* Begin *

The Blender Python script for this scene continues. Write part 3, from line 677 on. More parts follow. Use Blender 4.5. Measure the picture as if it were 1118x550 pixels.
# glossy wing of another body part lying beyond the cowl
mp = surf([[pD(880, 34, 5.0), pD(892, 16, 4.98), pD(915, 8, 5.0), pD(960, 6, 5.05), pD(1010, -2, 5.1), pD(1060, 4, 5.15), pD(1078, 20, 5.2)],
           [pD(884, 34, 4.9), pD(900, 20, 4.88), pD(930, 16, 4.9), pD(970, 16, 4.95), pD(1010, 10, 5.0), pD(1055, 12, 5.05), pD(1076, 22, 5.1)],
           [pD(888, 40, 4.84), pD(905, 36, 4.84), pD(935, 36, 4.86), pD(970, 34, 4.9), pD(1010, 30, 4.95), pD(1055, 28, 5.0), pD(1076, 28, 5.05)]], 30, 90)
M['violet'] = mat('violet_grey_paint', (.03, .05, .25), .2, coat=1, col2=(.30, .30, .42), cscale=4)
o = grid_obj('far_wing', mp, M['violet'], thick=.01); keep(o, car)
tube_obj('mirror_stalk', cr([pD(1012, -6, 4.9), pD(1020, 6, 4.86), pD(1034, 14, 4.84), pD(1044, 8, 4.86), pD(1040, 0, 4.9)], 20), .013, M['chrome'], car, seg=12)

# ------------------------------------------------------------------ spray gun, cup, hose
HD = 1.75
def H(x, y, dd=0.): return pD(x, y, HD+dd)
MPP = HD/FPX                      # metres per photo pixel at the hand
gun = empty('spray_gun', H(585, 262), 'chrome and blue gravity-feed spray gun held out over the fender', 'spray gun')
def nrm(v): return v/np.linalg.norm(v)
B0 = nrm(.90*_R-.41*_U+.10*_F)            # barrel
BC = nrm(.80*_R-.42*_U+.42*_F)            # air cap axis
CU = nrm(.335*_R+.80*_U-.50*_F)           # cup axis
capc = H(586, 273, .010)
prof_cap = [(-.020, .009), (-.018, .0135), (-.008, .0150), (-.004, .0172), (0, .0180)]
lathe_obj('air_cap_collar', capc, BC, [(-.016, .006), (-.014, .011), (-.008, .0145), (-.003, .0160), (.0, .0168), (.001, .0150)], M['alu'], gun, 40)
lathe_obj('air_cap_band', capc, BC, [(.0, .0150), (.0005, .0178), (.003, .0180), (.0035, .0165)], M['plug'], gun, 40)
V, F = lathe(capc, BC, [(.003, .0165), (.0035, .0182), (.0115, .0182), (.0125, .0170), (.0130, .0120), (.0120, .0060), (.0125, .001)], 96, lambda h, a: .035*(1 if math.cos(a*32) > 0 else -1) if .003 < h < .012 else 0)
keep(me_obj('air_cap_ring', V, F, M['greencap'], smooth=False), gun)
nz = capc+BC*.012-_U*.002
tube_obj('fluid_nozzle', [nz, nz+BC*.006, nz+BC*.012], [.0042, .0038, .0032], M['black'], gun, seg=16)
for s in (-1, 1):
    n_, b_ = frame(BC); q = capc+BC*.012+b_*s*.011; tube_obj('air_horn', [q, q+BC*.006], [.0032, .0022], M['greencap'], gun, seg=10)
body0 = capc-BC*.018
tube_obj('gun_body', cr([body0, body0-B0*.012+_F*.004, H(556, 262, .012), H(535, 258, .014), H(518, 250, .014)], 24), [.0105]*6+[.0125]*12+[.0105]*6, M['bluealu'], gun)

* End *

From the opening line of the data above through the line that contains "M['chrome'], car, seg=12)", please print each line as it stands and only those lines.

The Blender Python script for this scene continues. Write part 3, from line 677 on. More parts follow. Use Blender 4.5. Measure the picture as if it were 1118x550 pixels.
# glossy wing of another body part lying beyond the cowl
mp = surf([[pD(880, 34, 5.0), pD(892, 16, 4.98), pD(915, 8, 5.0), pD(960, 6, 5.05), pD(1010, -2, 5.1), pD(1060, 4, 5.15), pD(1078, 20, 5.2)],
           [pD(884, 34, 4.9), pD(900, 20, 4.88), pD(930, 16, 4.9), pD(970, 16, 4.95), pD(1010, 10, 5.0), pD(1055, 12, 5.05), pD(1076, 22, 5.1)],
           [pD(888, 40, 4.84), pD(905, 36, 4.84), pD(935, 36, 4.86), pD(970, 34, 4.9), pD(1010, 30, 4.95), pD(1055, 28, 5.0), pD(1076, 28, 5.05)]], 30, 90)
M['violet'] = mat('violet_grey_paint', (.03, .05, .25), .2, coat=1, col2=(.30, .30, .42), cscale=4)
o = grid_obj('far_wing', mp, M['violet'], thick=.01); keep(o, car)
tube_obj('mirror_stalk', cr([pD(1012, -6, 4.9), pD(1020, 6, 4.86), pD(1034, 14, 4.84), pD(1044, 8, 4.86), pD(1040, 0, 4.9)], 20), .013, M['chrome'], car, seg=12)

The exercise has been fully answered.